NYPD fires officer who killed Eric Garner with banned chokehold

'...gross deviation from the standard of conduct

The New York Police Department has fired the officer responsible for killing Eric Garner using an NYPD-banned chokehold during a 2014 arrest, according to NBC News.

The officer, Daniel Pantaleo, was fired Monday even though he avoided criminal charges for his role in Garner's death. Attorney General William Barr dropped the case earlier this summer, citing a lack of evidence.

Pantaleo's termination comes after an NYPD judge recommended it and accused him of "gross deviation from the standard of conduct established for an NYPD officer" and of being dishonest and uncooperative during the investigations that followed Garner's death.

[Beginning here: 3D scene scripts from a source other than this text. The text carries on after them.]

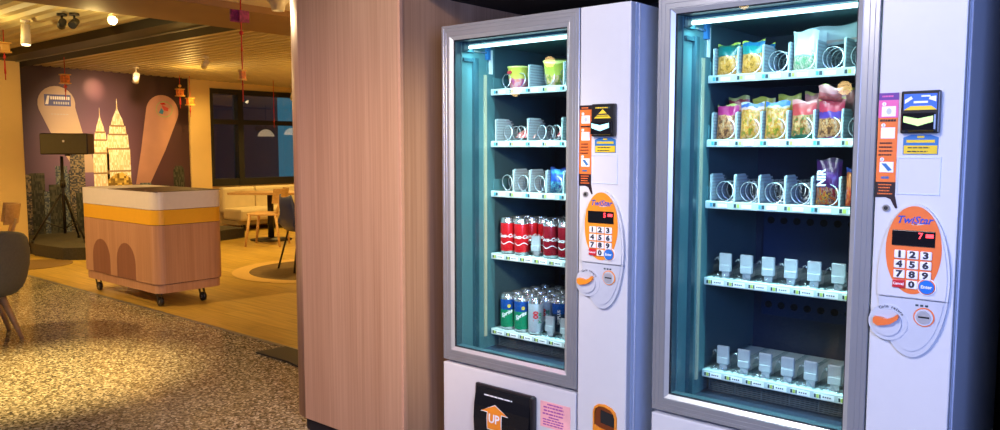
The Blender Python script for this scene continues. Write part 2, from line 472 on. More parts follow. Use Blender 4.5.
# floor mat
tag(MB().prism([(-4.53, 2.87), (-4.16, 2.87), (-3.36, 2.72), (-3.36, 3.08), (-4.50, 3.08)], 0.001, .012, 'matblack', 'XY').build('floor_mat'),
    'dark flat rubber mat on the floor at the left of the wood column', 'mat')
# floor rings
rg = MB()
n = 64
o_ = ell(0, 0, .92, .92, n); i_ = ell(0, 0, .74, .74, n)
V = [(x, y, .004) for x, y in o_] + [(x, y, .004) for x, y in i_]
rg._add(V, [(k, (k+1) % n, n+(k+1) % n, n+k) for k in range(n)], pmat('inlay_light', (.66, .44, .15), .35))
rg._add([(x, y, .004) for x, y in i_], [tuple(range(n))], pmat('rug_brown', (.12, .07, .025), .6, var=.2, scale=12))
rg = rg.build('round_floor_inlay', loc=(-7.15, 5.35, 0)); tag(rg, kind='structure'); rg.name = 'trim_5'
tag(MB().prism(ell(0, 0, .42, .42, 40), 0.001, .006, pmat('disc_brown', (.20, .12, .04), .5), 'XY').build('round_floor_mat', loc=(-10.0, 3.42, 0)),
    'brown round mat on the planks in front of the dark stage', 'mat')

# ------------------------------------------------------------------ vending machines
W, DW, H = .834, .638, 1.83
def strip_labels(mb, x0, x1, zc, y, pitch, first, kind):
    """shelf-front strip with number squares and price tags"""
    mb.box((x0, y, zc-.0125), (x1, y+.01, zc+.0125), 'strip', bev=.002)
    k = 0; x = first
    while x < x1-.03:
        if kind == 'snack':
            cols = [('tagb', 'tagd'), ('tagd', 'tagy')][k % 2]
            mb.box((x-.022, y-.001, zc-.006), (x-.014, y+.001, zc+.006), cols[0]); mb.box((x-.012, y-.001, zc-.006), (x-.003, y+.001, zc+.006), cols[1])
            mb.box((x+.004, y-.001, zc-.007), (x+.036, y+.001, zc+.005), 'tagw')
        else:
            mb.box((x-.026, y-.0012, zc-.009), (x+.034, y, zc+.007), 'tagw')
            mb.box((x-.025, y-.002, zc-.007), (x-.019, y, zc+.005), 'tagd'); mb.box((x-.018, y-.002, zc-.007), (x-.010, y, zc+.005), 'tagy'); mb.box((x-.009, y-.002, zc-.007), (x-.005, y, zc+.005), 'tagd')
            for q in range(4): mb.box((x+.001+q*.0065, y-.002, zc-.003), (x+.005+q*.0065, y, zc+.001), 'ink')
        x += pitch; k += 1

def spiral_mesh(r=.033, depth=.33, turns=9, wire=.0017, n=18, phase=PI*1.5):
    pts = []
    tot = int(turns*n)
    for i in range(tot+1):
        a = phase + 2*PI*i/n
        pts.append((r*math.cos(a), depth*i/tot, r*math.sin(a)))
    return MB().tube(pts, wire, 'wire', n=5)

def divider(mb, x, z0, y0, h=.093, top=.06, bot=.16, t=.0035):
    mb.prism([(y0, z0), (y0+bot, z0), (y0+top+.02, z0+h), (y0+.006, z0+h)], x, x+t, 'divider', 'YZ')
    for k in range(8):
        zz = z0+.008+k*.0105
        mb.box((x+t, y0+.004, zz), (x+t+.0012, y0+top+.03+(.08*(1-k/8)), zz+.005), 'block')
    mb.box((x-.0005, y0-.003, z0), (x+t+.0005, y0, z0+h*.97), 'strip')

def sign_lines(mb, x0, x1, z0, z1, n, y, m, seed=1, h=.45):
    rr = random.Random(seed); p = (z1-z0)/n
    for i in range(n):
        z = z1-(i+.5)*p; a = x0 + rr.random()*.08*(x1-x0); e = x1-rr.random()*.25*(x1-x0); x = a
        while x < e:
            w = (.06+rr.random()*.12)*(x1-x0); mb.box((x, y-.0006, z-p*h/2), (min(x+w, e), y, z+p*h/2), m); x += w+.025*(x1-x0)

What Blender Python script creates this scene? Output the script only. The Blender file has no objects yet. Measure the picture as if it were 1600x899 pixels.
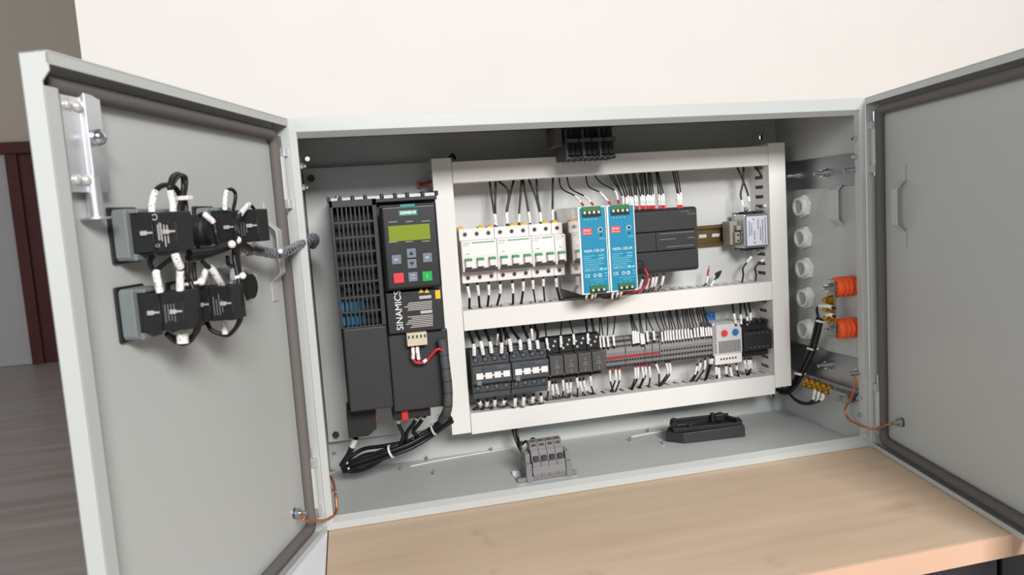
import bpy, bmesh, math, random
from mathutils import Vector, Matrix
random.seed(7)
S = bpy.context.scene
C = S.collection
# ------------------------------------------------------------------ camera, world, lights, exposure
CAM = Vector((55.1, -924.5, 387.0))                    # millimetres; cabinet front lower left corner is the origin
RT = Vector((0.97220, -0.22458, -0.06658)); UPV = Vector((0.08772, 0.08524, 0.99249)); FW = Vector((0.21722, 0.97072, -0.10257))
FPX = 1135.98
cd = bpy.data.cameras.new('camera'); cam = bpy.data.objects.new('camera', cd); C.objects.link(cam)
cd.sensor_width = 36.0; cd.lens = FPX / 1600 * 36.0; cd.clip_start = 0.02; cd.clip_end = 60
cam.matrix_world = Matrix(((RT.x, UPV.x, -FW.x, CAM.x/1000), (RT.y, UPV.y, -FW.y, CAM.y/1000), (RT.z, UPV.z, -FW.z, CAM.z/1000), (0, 0, 0, 1)))
cd.dof.use_dof = True; cd.dof.focus_distance = 1.02; cd.dof.aperture_fstop = 9.0
S.camera = cam
w = bpy.data.worlds.new('world'); S.world = w; w.use_nodes = True
w.node_tree.nodes['Background'].inputs[0].default_value = (0.93, 0.97, 1.0, 1)
w.node_tree.nodes['Background'].inputs[1].default_value = 0.23
def area(name, loc, target, sx, sy, power, col):
    l = bpy.data.lights.new(name, 'AREA'); l.shape = 'RECTANGLE'; l.size = sx; l.size_y = sy; l.energy = power; l.color = col
    o = bpy.data.objects.new(name, l); C.objects.link(o); o.location = loc
    o.rotation_euler = (Vector(target) - Vector(loc)).to_track_quat('-Z', 'Y').to_euler()
area('window_light', (0.64, -3.1, 1.74), (0.4, 0.0, 0.25), 1.3, 0.75, 138, (1.0, 0.985, 0.965))
area('side_fill_light', (-3.4, -2.3, 1.3), (0.4, 0.0, 0.2), 2.0, 1.6, 56, (0.95, 0.98, 1.0))  # soft fill added from the left front; no window known there
S.view_settings.view_transform = 'Standard'; S.view_settings.look = 'None'; S.view_settings.gamma = 1.0
S.view_settings.use_curve_mapping = False
S.view_settings.exposure = -0.07

# ------------------------------------------------------------------ helpers (all lengths in millimetres)
def ray(x, y): return FW + RT * ((x - 800) / FPX) - UPV * ((y - 449.5) / FPX)
def at(x, y, Y): d = ray(x, y); return CAM + d * ((Y - CAM.y) / d.y)
def atx(x, y, X): d = ray(x, y); return CAM + d * ((X - CAM.x) / d.x)
def atz(x, y, Z): d = ray(x, y); return CAM + d * ((Z - CAM.z) / d.z)
def rect(x0, y0, x1, y1, Y):
    cx, cy = (x0 + x1) / 2, (y0 + y1) / 2
    return at(x0, cy, Y).x, at(x1, cy, Y).x, at(cx, y1, Y).z, at(cx, y0, Y).z
DLU = Vector((-0.3332, -0.9429, 0)); DLN = Vector((0.9429, -0.3332, 0))     # left door: along it, inward normal
DRU = Vector((-0.2051, -0.9787, 0)); DRN = Vector((-0.9787, 0.2051, 0))     # right door: the same
HR = Vector((800, 0, 0))
def LD(u, v, z): return DLU * u + DLN * v + Vector((0, 0, z))
def RD(u, v, z): return HR + DRU * u + DRN * v + Vector((0, 0, z))
def lpx(x, y, v):                                                            # a point on the left door's plane at height v over its edge plane
    d = ray(x, y); return CAM + d * ((DLN * v - CAM).dot(DLN) / d.dot(DLN))
def rpx(x, y, v):
    d = ray(x, y); return CAM + d * ((HR + DRN * v - CAM).dot(DRN) / d.dot(DRN))
def luz(p): return p.dot(DLU), p.z
class MB:
    def __init__(s, tf=None): s.v = []; s.f = []; s.tf = tf
    def add(s, vs, fs):
        n = len(s.v)
        s.v += [s.tf(*p) if s.tf else Vector(p) for p in vs]; s.f += [tuple(i + n for i in f) for f in fs]; return s
    def box(s, x0, x1, y0, y1, z0, z1):
        return s.add([(x, y, z) for z in (z0, z1) for y in (y0, y1) for x in (x0, x1)],
                     [(0, 2, 3, 1), (4, 5, 7, 6), (0, 1, 5, 4), (2, 6, 7, 3), (0, 4, 6, 2), (1, 3, 7, 5)])
    def prism(s, pts, axis, a, b):
        n = len(pts)
        def P(p, t): return {'x': (t, p[0], p[1]), 'y': (p[0], t, p[1]), 'z': (p[0], p[1], t)}[axis]
        return s.add([P(p, a) for p in pts] + [P(p, b) for p in pts],
                     [tuple(range(n)), tuple(range(2*n - 1, n - 1, -1))] + [(i, (i+1) % n, n + (i+1) % n, n + i) for i in range(n)])
    def lathe(s, prof, c, axis, seg=16, flat=None):                          # prof: (radius, along)
        c = Vector(c); vs = []; fs = []; n = len(prof)
        ax = Vector(axis).normalized(); e1 = ax.orthogonal().normalized(); e2 = ax.cross(e1)
        for i in range(seg):
            t = 2*math.pi*i/seg
            for r, a in prof: vs.append(tuple(c + ax*a + (e1*math.cos(t) + e2*math.sin(t))*r))
        for i in range(seg):
            j = (i+1) % seg
            for k in range(n-1): fs.append((i*n+k, j*n+k, j*n+k+1, i*n+k+1))
        fs.append(tuple(i*n for i in range(seg))[::-1]); fs.append(tuple(i*n+n-1 for i in range(seg)))
        return s.add(vs, fs)
    def cyl(s, c, axis, r, l, seg=14): return s.lathe([(r, 0), (r, l)], c, axis, seg)
    def ring(s, c, axis, ro, ri, l, seg=20, oseg=None):                      # a tube with a bore; oseg 6 makes a nut outside
        c = Vector(c); ax = Vector(axis).normalized(); e1 = ax.orthogonal().normalized(); e2 = ax.cross(e1); vs = []; fs = []
        for i in range(seg):
            t = 2*math.pi*i/seg; d = e1*math.cos(t) + e2*math.sin(t)
            R = ro
            if oseg: m = math.pi/oseg; R = ro*math.cos(m)/math.cos((t % (2*m)) - m)
            for r, a in ((ri, 0), (R, 0), (R, l), (ri, l)): vs.append(tuple(c + d*r + ax*a))
        for i in range(seg):
            j = (i+1) % seg
            for k in range(4): fs.append((i*4+k, j*4+k, j*4+(k+1) % 4, i*4+(k+1) % 4))
        return s.add(vs, fs)
    def ball(s, c, r, seg=14, sq=1.0):
        return s.lathe([(max(r*math.sin(math.pi*k/8), .01), -r*sq*math.cos(math.pi*k/8)) for k in range(9)], c, (0, 0, 1), seg)
    def tube(s, pts, r, seg=8, raw=False, rad=None):
        P = [Vector(p) for p in pts] if raw else spline(pts)
        n = len(P); T = [(P[min(i+1, n-1)] - P[max(i-1, 0)]).normalized() for i in range(n)]
        e = T[0].orthogonal().normalized(); vs = []; fs = []
        for i in range(n):
            e = (e - T[i]*e.dot(T[i])).normalized(); b = T[i].cross(e)
            rr = rad(i/(n-1)) if rad else r
            for k in range(seg):
                a = 2*math.pi*k/seg; vs.append(tuple(P[i] + (e*math.cos(a) + b*math.sin(a))*rr))
        for i in range(n-1):
            for k in range(seg): fs.append((i*seg+k, i*seg+(k+1) % seg, (i+1)*seg+(k+1) % seg, (i+1)*seg+k))
        fs.append(tuple(range(seg))[::-1]); fs.append(tuple((n-1)*seg+k for k in range(seg)))
        return s.add(vs, fs)
    def plate(s, a0, a1, b0, b1, t0, t1, holes, put):                         # sheet with round holes; put(a, b, t) gives the point
        def lines(lo, hi, k): return sorted({lo, hi} | {h[k] + q for h in holes for q in (-h[2]*2, h[2]*2)})
        A = [q for q in lines(a0, a1, 0) if a0 <= q <= a1]; B = [q for q in lines(b0, b1, 1) if b0 <= q <= b1]
        for i in range(len(A)-1):
            for j in range(len(B)-1):
                h = [h for h in holes if A[i] < h[0] < A[i+1] and B[j] < h[1] < B[j+1]]
                for t in (t0, t1):
                    cr = [(A[i], B[j]), (A[i+1], B[j]), (A[i+1], B[j+1]), (A[i], B[j+1])]
                    if not h: s.add([put(p[0], p[1], t) for p in cr], [(0, 1, 2, 3)])
                    else:
                        hx, hy, r = h[0]; vs = []; fs = []; N = 16
                        for k in range(N):
                            th = 2*math.pi*k/N - math.pi*3/4; c, sn = math.cos(th), math.sin(th); m = max(abs(c), abs(sn))
                            ex = hx + (c/m)*((A[i+1]-hx) if c > 0 else (hx-A[i])); ey = hy + (sn/m)*((B[j+1]-hy) if sn > 0 else (hy-B[j]))
                            vs += [put(ex, ey, t), put(hx + r*c, hy + r*sn, t)]
                        for k in range(N): k2 = (k+1) % N; fs.append((2*k, 2*k2, 2*k2+1, 2*k+1))
                        s.add(vs, fs)
        return s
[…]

In her opinion, Deputy Commissioner of Trials Rosemarie Maldonado wrote:

"ln making this penalty recommendation this tribunal recognizes that from the outset Mr. Garner was non-compliant and argumentative, and further notes that the Patrol Guide allows officers to use 'reasonable force' when necessary to take an uncooperative individual into custody. What the Patrol Guide did not allow, however, even when this individual was resisting arrest, was the use of a prohibited chokehold. Having considered relevant precedent, in conjunction with the arguments, caselaw, and evidence presented at trial, it is recommended that [Pantaleo] be DISMISSED from the New York City Police Department."

Video of the arrest that led to Garner's death was widely circulated after it occurred, with Garner's repeated pleas of "I can't breathe" becoming a rallying cry for activists protesting police brutality. Police were attempting to arrest Garner for allegedly illegally selling cigarettes.

Garner's death, along with that of Michael Brown in Ferguson, Missouri, were two of the key events that contributed to the expansion of the Black Lives Matter movement, which was founded after then-neighborhood watchman George Zimmerman killed Trayvon Martin.

NYPD Commissioner James O'Neil empathized with Pantaleo, who has been with the NYPD since 2006, in remarks after the firing was announced.

"Had I been in Officer Pantaleo's situation I may have similar mistakes," O'Neill said. "I would have wished I had released my grip before it became a chokehold."